Ainda estava 0-0. Não era exatamente como naqueles jogos de exibição ou em que se é Diego Armando Maradona e uma letra é uma ferramenta libidinosa e útil ao mesmo tempo. O Sporting ainda não desmontara a defesa do Boavista. Então, Marcus Edwards arrancou pela direita, atiçou o ritmo cardíaco de Alvalade e idealizou em Chermiti uma parede. Depois, tocou para trás, na área, para alguém encostar para a baliza. O toque abençoado ameaçou não chegar.

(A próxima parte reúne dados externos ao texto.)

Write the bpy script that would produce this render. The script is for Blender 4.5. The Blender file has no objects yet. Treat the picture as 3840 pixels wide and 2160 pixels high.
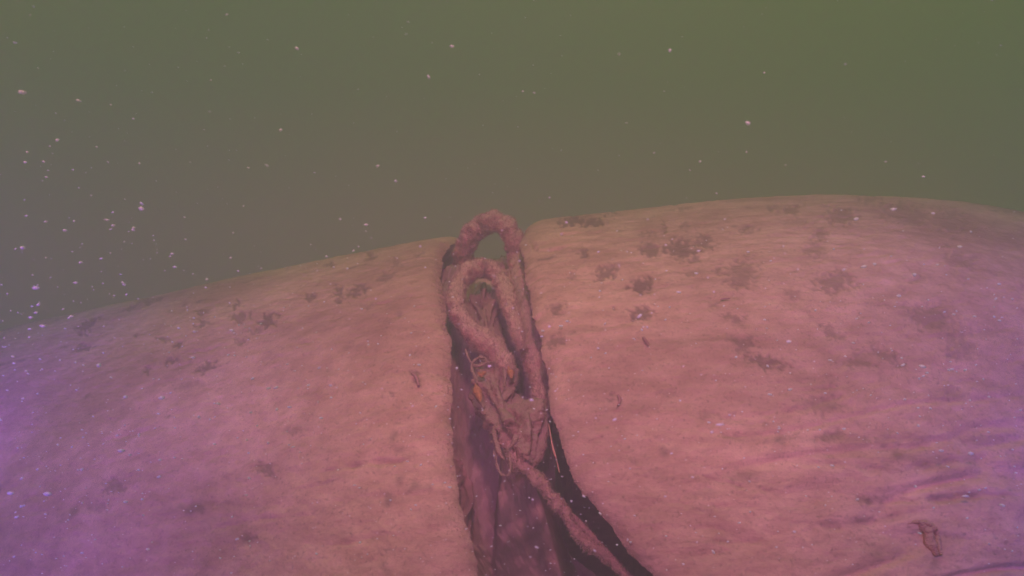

A bota de Chermiti roçou na bola como quem perde o comboio por um segundo, seguindo-se a tradicional expulsão de impropérios mudos. O timing é tudo, terá tempo para refletir o jovem de Santa Maria. Pedro Gonçalves esboçou uma intenção, mas era inviável. Restava Hidemasa Morita, que acelerou antes de travar. Vinha aí Nuno Santos, quem sabe o rei da utilidade, por isso, como se viesse pela direita, tinha prioridade. O canhoto de Castêlo da Maia, quem sabe uma testemunha do valor da sabedoria eficaz do voleibol, decidiu num segundo o desenrolar daquela jogada. Pé direito? Por favor.
Letra. Golo, 1-0.
O gesto requer uma coordenação importante dos pés, assim como um ângulo quase exato, eventualmente científico, para bater na bola com veneno e, em simultâneo, sem provocar um desequilíbrio na carapaça humana. Os artistas fazem isto como se subissem a um palco e cuspissem um monólogo decorado à saída do ventre. É inato. É aventura. É atrevimento. “É treino”, admitiu, afinal, o sorridente Nuno Santos, na ressaca da vitória contra os axadrezados. “Estou habituado a fazer isso”, assegurou. “Estou feliz por ter feito um bom golo, mas o que interessa é a vitória”, decretou o senhor objetivos, o mago da utilidade. “Agora é pensar já no jogo de quinta-feira com o Arsenal”, disse sem surpresa como quem muda para o lado B de um vinil ainda antes de o lado A terminar. Heresia.
Paco Gento, o tal craque do Real Madrid que ergueu uma quantidade obscena de Taças dos Campeões Europeus, fez um passe de letra no Espanha-Brasil no Mundial de 1962. Do outro lado bailava a magia de Didi e Garrincha, com Pelé magoado a ver da tribuna. O canhoto espanhol decidiu pedir em silêncio a nacionalidade brasileira ou, pelo menos, o passaporte para aquele mundo onde obram os especiais. Didi desperdiçou a bola perto da baliza de José Araquistáin. Joaquín Peiró recuperou a bola e Sífrido Gràcia resgatou-a com amor, tocando-a para Gento. O ponta esquerda, com um gesto malandro, enganou Garrincha, deitando o anjo das pernas tortas, e devolveu a mais bela do mundo com um passe singelo, quase desinteressado, para Gràcia. De letra. Aquele gesto, por ser tão natural e de uma brutal e mansa utilidade, foi assombroso. Gento confiava mais na sua letra do que no pé direito para fazer um passe de cinco metros. E recebeu “carradas de palmas”, segundo o narrador do jogo.